** DATA LINES **
— Start —

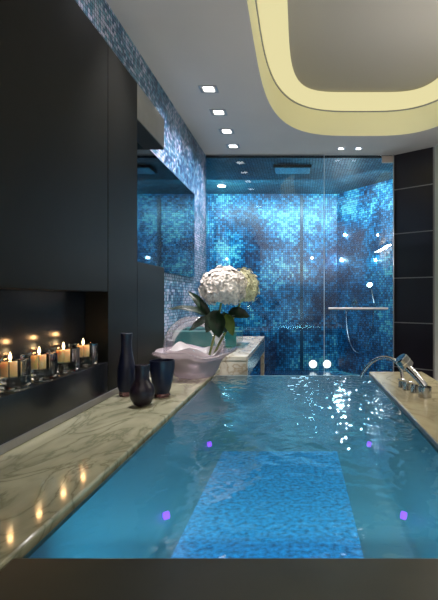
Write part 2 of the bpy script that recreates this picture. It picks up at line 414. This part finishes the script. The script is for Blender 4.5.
# ------------------------------------------------------------------ vanity behind the bath
vn = thing('vanity_counter', P(-.73, 4.05, FL), 'cream marble vanity counter with open frame end leg', 'vanity')
VX1 = -.365
obj('counter_top', B(XM+.006, VX1, 3.25, 4.95, -.455, -.42), M['marble2'], vn, bevel=.004)
obj('apron', B(VX1-.03, VX1-.001, 3.30, 4.86, -.58, -.4555), simple('apron_metal', (.4,.5,.5), .2, metal=.8), vn)
obj('end_leg', B(-.405, VX1-.001, 4.862, 4.94, FL, -.4555), M['marble2'], vn, bevel=.003)
obj('cupboard', B(XM+.02, -.60, 3.30, 4.84, FL+.02, -.4555), M['black'], vn)
obj('end_panel', B(XM+.006, VX1-.001, 3.255, 3.295, FL, -.4555), M['marble2'], vn)
# glass basin
bs = thing('glass_basin', P(-.78, 4.05, -.419), 'rectangular teal glass basin on the marble vanity behind the flowers', 'basin')
bx0, bx1, by0, by1 = -1.06, -.52, 3.80, 4.25
bm = bmesh.new()
loftr = [rect(bx0+.02, bx1-.02, by0+.02, by1-.02, -.4185), rect(bx0, bx1, by0, by1, -.405), rect(bx0, bx1, by0, by1, -.285), rect(bx0+.02, bx1-.02, by0+.02, by1-.02, -.285), rect(bx0+.035, bx1-.035, by0+.035, by1-.035, -.395)]
bm = loft(loftr, True); bm.faces.new([v for v in bm.verts[:4]][::-1]) if 0 else None
obj('bowl', bm, M['tealglass'], bs)
obj('rim', loft([rect(bx0-.02, bx1+.05, by0-.02, by1+.02, -.284), rect(bx0-.02, bx1+.05, by0-.02, by1+.02, -.272), rect(bx0+.02, bx1-.02, by0+.02, by1-.02, -.272), rect(bx0+.02, bx1-.02, by0+.02, by1-.02, -.284), rect(bx0-.02, bx1+.05, by0-.02, by1+.02, -.284)]), M['tealglass2'], bs)

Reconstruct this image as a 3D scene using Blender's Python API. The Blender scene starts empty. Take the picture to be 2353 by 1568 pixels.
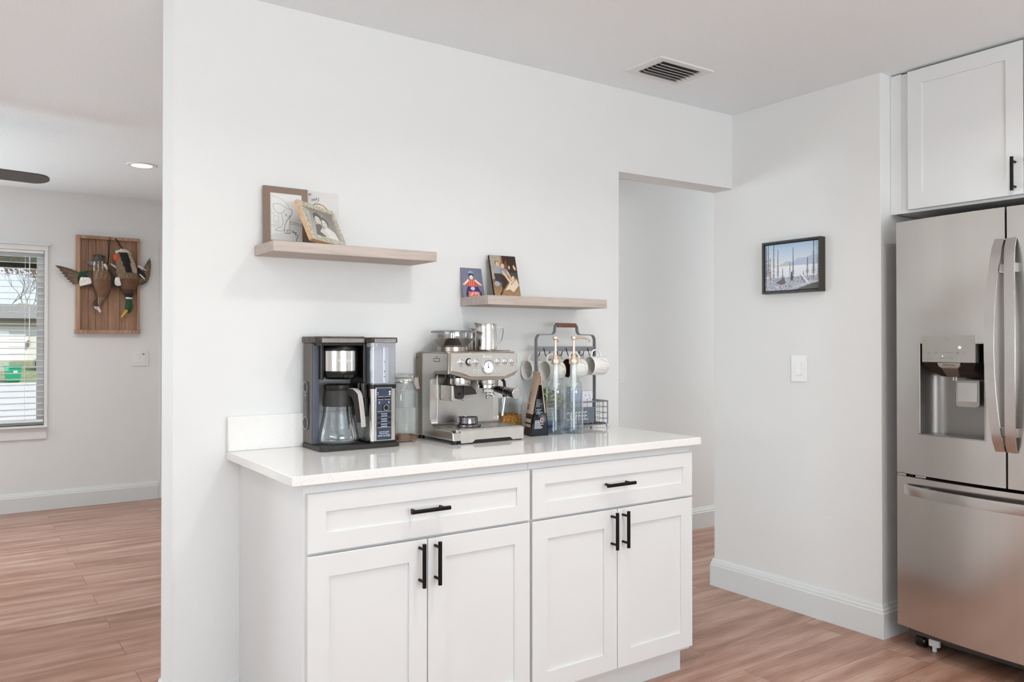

— End —

Exactly as written, return every line of the listing, but not the pictures.

Write part 2 of the bpy script that recreates this picture. It picks up at line 414. This part finishes the script. The script is for Blender 4.5.
# ------------------------------------------------------------------ vanity behind the bath
vn = thing('vanity_counter', P(-.73, 4.05, FL), 'cream marble vanity counter with open frame end leg', 'vanity')
VX1 = -.365
obj('counter_top', B(XM+.006, VX1, 3.25, 4.95, -.455, -.42), M['marble2'], vn, bevel=.004)
obj('apron', B(VX1-.03, VX1-.001, 3.30, 4.86, -.58, -.4555), simple('apron_metal', (.4,.5,.5), .2, metal=.8), vn)
obj('end_leg', B(-.405, VX1-.001, 4.862, 4.94, FL, -.4555), M['marble2'], vn, bevel=.003)
obj('cupboard', B(XM+.02, -.60, 3.30, 4.84, FL+.02, -.4555), M['black'], vn)
obj('end_panel', B(XM+.006, VX1-.001, 3.255, 3.295, FL, -.4555), M['marble2'], vn)
# glass basin
bs = thing('glass_basin', P(-.78, 4.05, -.419), 'rectangular teal glass basin on the marble vanity behind the flowers', 'basin')
bx0, bx1, by0, by1 = -1.06, -.52, 3.80, 4.25
bm = bmesh.new()
loftr = [rect(bx0+.02, bx1-.02, by0+.02, by1-.02, -.4185), rect(bx0, bx1, by0, by1, -.405), rect(bx0, bx1, by0, by1, -.285), rect(bx0+.02, bx1-.02, by0+.02, by1-.02, -.285), rect(bx0+.035, bx1-.035, by0+.035, by1-.035, -.395)]
bm = loft(loftr, True); bm.faces.new([v for v in bm.verts[:4]][::-1]) if 0 else None
obj('bowl', bm, M['tealglass'], bs)
obj('rim', loft([rect(bx0-.02, bx1+.05, by0-.02, by1+.02, -.284), rect(bx0-.02, bx1+.05, by0-.02, by1+.02, -.272), rect(bx0+.02, bx1-.02, by0+.02, by1-.02, -.272), rect(bx0+.02, bx1-.02, by0+.02, by1-.02, -.284), rect(bx0-.02, bx1+.05, by0-.02, by1+.02, -.284)]), M['tealglass2'], bs)

Reconstruct this image as a 3D scene using Blender's Python API. The Blender scene starts empty. Take the picture to be 2353 by 1568 pixels.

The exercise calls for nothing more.